The company aims to offer low cost mutual funds to its investors. In fact, in 2016, its asset-weighted average expense ratio was 0.12%, significantly lower than the industry's resultant average of 0.62% excluding Vanguard. Investors generally pay around 0.15% of assets every year in a low cost situation, while higher-cost investors may have to bear around 0.60% of assets every year. In this respect, lower-cost investors earn around $70,000 more than higher-cost investors in a 30-year period. (Read More)

Moreover, most of the Vanguard funds are managed outside. Unlike other fund families, Vanguard doesn’t hire its own employees to manage its funds. Instead, the biggest fund family of the world hires managers from outside the company. This makes it easier to replace them in case the manager fails to deliver.

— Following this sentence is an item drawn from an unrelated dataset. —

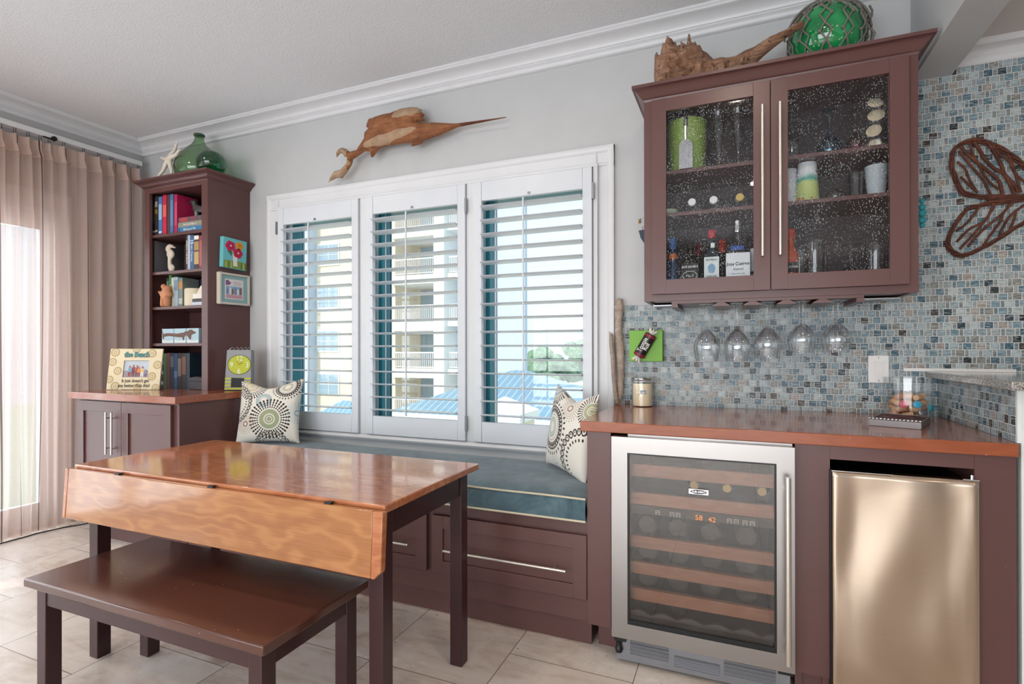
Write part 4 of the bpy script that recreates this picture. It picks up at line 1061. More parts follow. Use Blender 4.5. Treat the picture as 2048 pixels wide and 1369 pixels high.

This in turn helps to control the overall cost of actively managed Vanguard funds.

Sectors Contributing to Vanguard’s Gains

Vanguard invests in a variety of sectors that are sensitive, cyclical and defensive. From the sensitive sectors, technology is the largest holding. In the cyclical sectors, the fund family invests the maximum in the financial sector, while in defensive sectors it invests heavily in healthcare.

Technology Select Sector SPDR (XLK) climbed 24.7% in the last one year and was the second biggest gainer among the S&P 500 sectors. Also, the technology mutual fund posted a positive one-year return of 30.6%, according to Morningstar. Also, financial and healthcare mutual funds have registered a positive one-year return of 32.2% and 9.3%, respectively.

Buy These 4 Best Performing Vanguard Mutual Funds

Vanguard is one of the world’s largest investment management companies, founded by John C. Bogle in 1975. It manages more than $4.4 trillion in assets and offers nearly 180 domestic funds and 190 funds for foreign markets (as of June 30, 2017).

Here, we have selected four Vanguard mutual funds that carry a Zacks Mutual Fund Rank #1 (Strong Buy) or #2 (Buy). We expect these funds to outperform their peers in the future. Remember, the goal of the Zacks Mutual Fund Rank is to guide investors to identify potential winners and losers. Unlike most of the fund-rating systems, the Zacks Mutual Fund Rank is not just focused on past performance, but also on the likely future success of the fund.

These funds have encouraging first-half returns, which beat the of the respective benchmark indexes during the same period. Also, each of these funds has a low expense ratio and minimum initial investment is within $5000.

Vanguard US Growth Investor (VWUSX - Free Report) invests in large-capitalization stocks of seasoned U.S. companies with records of superior growth. The fund chooses companies with a strong position in their markets and reasonable financial strength.

VWUSX has an annual expense ratio of 0.46%, which is below the category average of 1.14%. The fund returned 15.9% in the first half of 2017, better than Vanguard Growth ETF’s return of 14%.The fund sports a Zacks Mutual Fund Rank #2.

Vanguard Strategic Small-Cap Equity Investor (VSTCX - Free Report) invests the lion’s share of its assets in securities of domestic small cap companies that are expected to be undervalued as well as have strong growth prospects. VSTCX seeks to maintain a risk profile similar to the MSCI US Small Cap 1750 Index.

VSTCX has an annual expense ratio of 0.29%, which is below the category average of 1.25%. The fund returned 2.4% in the first half of 2017, better than iShares Edge MSCI Multifactor USA Small-Cap ETF’s return of 2.3%.The fund sports a Zacks Mutual Fund Rank #2.

Vanguard Value Index Investor (VIVAX - Free Report) invests nearly all its assets in stocks of companies included on the CRSP US Large Cap Value Index. VIVAX seeks to replicate the performance of the index by investing a proportion of its assets in each stock as its weighting in the index. 

VIVAX has an annual expense ratio of 0.18%, which is below the category average of 1.10%. The fund returned 3.9% in the first half of 2017, better than Vanguard Value ETF’s return of 3.8%.The fund sports a Zacks Mutual Fund Rank #1.

Vanguard International Explorer Investor (VINEX - Free Report)  invests primarily in the equity securities of small-capitalization companies located in countries outside the U.S. that an advisor believes offer the potential for capital appreciation. VINEX seeks growth of capital for the long run. The fund uses multiple investment advisors.

VINEX has an annual expense ratio of 0.41%, which is below the category average of 1.08%. The fund returned 21.8% in the first half of 2017, better than iShares MSCI World Index’s return of 6.2%.The fund sports a Zacks Mutual Fund Rank #1.